Já havia comentado, no texto sobre fotografia e entretenimento, como a fotografia poderia ser vista como uma atividade produtiva, que aplacaria a necessidade de estarmos sempre fazendo alguma coisa, mesmo nas horas livres. Esses dias, relendo o Sobre Fotografia, da Susan Sontag, encontrei uma passagem em que ela fala sobre o mesmo assunto, em meio a uma análise mais complexa sobre o ato fotográfico feito por amadores.
“Viajar se torna uma estratégia de acumular fotos. A própria atividade de tirar fotos é tranquilizante e mitiga sentimentos gerais de desorientação que podem ser exacerbados pela viagem. Os turistas, em sua maioria, sentem-se compelidos a pôr a câmera entre si mesmos e tudo de notável que encontram. Inseguros sobre suas reações, tiram uma foto. Isso dá forma à experiência: pare, tire uma foto e vá em frente. O método atrai especialmente pessoas submetidas a uma ética cruel de trabalho – alemães, japoneses e americanos. Usar uma câmera atenua a angústia que pessoas submetidas ao imperativo do trabalho sentem por não trabalhar enquanto estão de férias, ocasião em que deveriam divertir-se. Elas têm algo a fazer que é uma imitação amigável do trabalho: podem tirar fotos.” (p.20)
Esse trecho aponta que ficamos tão marcados ao modo de vida do trabalho que temos dificuldade em viver de outra forma, mesmo fora do expediente. A fotografia, para o amador, mais do que um prazer, pode ser uma tarefa. Como tarefa, tem normas a serem seguidas, rotinas de execução, precisam ter começo, meio e fim. No entanto, quando se está trabalhando, esses aspectos são naturais pois a tarefa deve ser cumprida de uma determinada forma, a fim de que seu objetivo seja atingido. Só que não há objetivos na fotografia amadora. Sendo assim, não faz sentido atribuir a ela aspectos de tarefa a ser cumprida.
A consequência imediata dessa visão é que a fotografia amadora acaba sendo encarada de forma desnecessariamente séria, já que está impregnada de “deveres”. A fotografia tem que ser nítida, tem que ser feita no momento certo, tem que ser bem composta, tem que ter uma mensagem, tem que ser fantástica. Assim como no trabalho temos uma série de metas a serem alcançadas, atribuímos à fotografia uma série de qualidades que devem ser atingidas. Do contrário, a fotografia não é boa. A questão é que uma atividade feita por lazer ou amor não tem que ter metas, não tem que passar por nenhum tipo de controle de qualidade. A fotografia pode ser simplesmente um testemunho da relação que temos com aquilo que nos cerca. A qualidade desse testemunho não tem a ver com uma série de critérios técnicos, e sim ao significado que o autor atribui à imagem.

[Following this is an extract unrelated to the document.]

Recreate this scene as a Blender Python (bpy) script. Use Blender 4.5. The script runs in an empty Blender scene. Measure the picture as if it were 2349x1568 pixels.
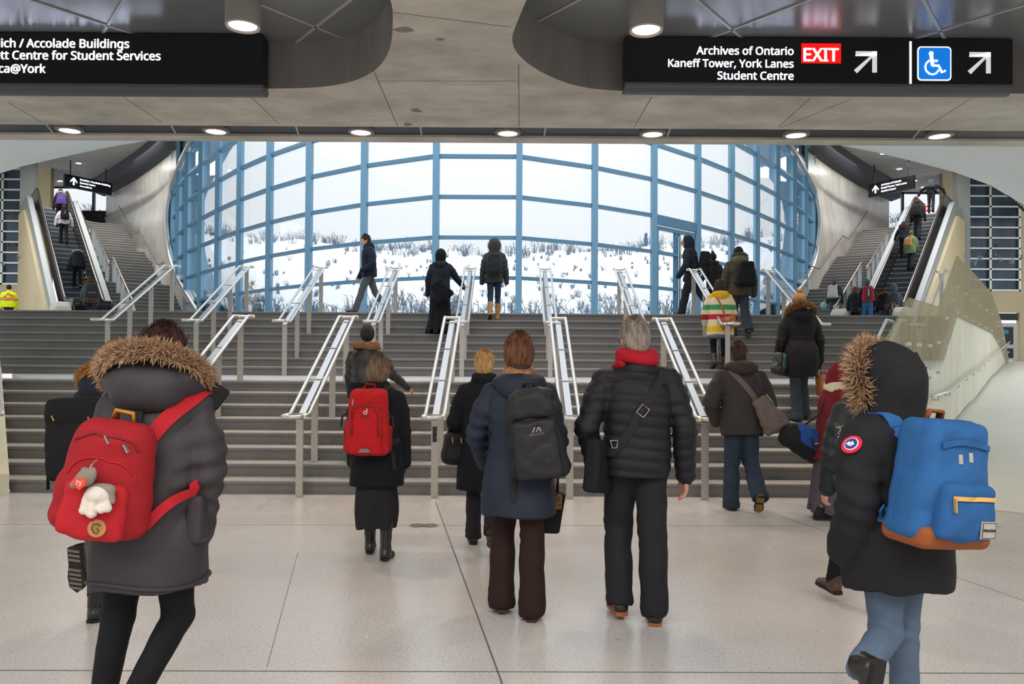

A foto não é uma peça resultante de uma linha de produção, que precisa ser feita sempre da mesma maneira e obedecer a uma série de normas no processo e no resultado: ela é maleável e pode ser produzida como se bem entende. Ainda bem. Pois, ao entender isso, podemos nos ater ao que realmente importa ao fotografar, que é mostrar o nosso mundo, e talvez ainda ter um pouco de diversão no processo. Você pode fazer da sua fotografia aquilo que desejar. Não há nenhum chefe que vai vir conferir se ela foi bem feita. Submeter suas fotografias a um crivo externo – especialmente de pessoas desconhecidas – é pedir pra encontrar vários chefes e transformar sua fotografia em trabalho. Isso não combina com os possíveis papéis da fotografia amadora: ser um lazer ou uma forma de expressão pessoal.
A fotografia amadora não tem que ser nada. Ela pode ser qualquer coisa. Mas você tem autonomia total para decidir isso, sem se basear em nenhum tipo de norma. Sobretudo, ela não tem que ser uma tarefa. Você provavelmente já trabalha o suficiente e não precisa transformar seu lazer, sua criatividade ou sua arte em trabalho. Aprenda a relaxar.
Referência:
Sontag, S. (1977). Sobre Fotografia. São Paulo: Companhia das Letras.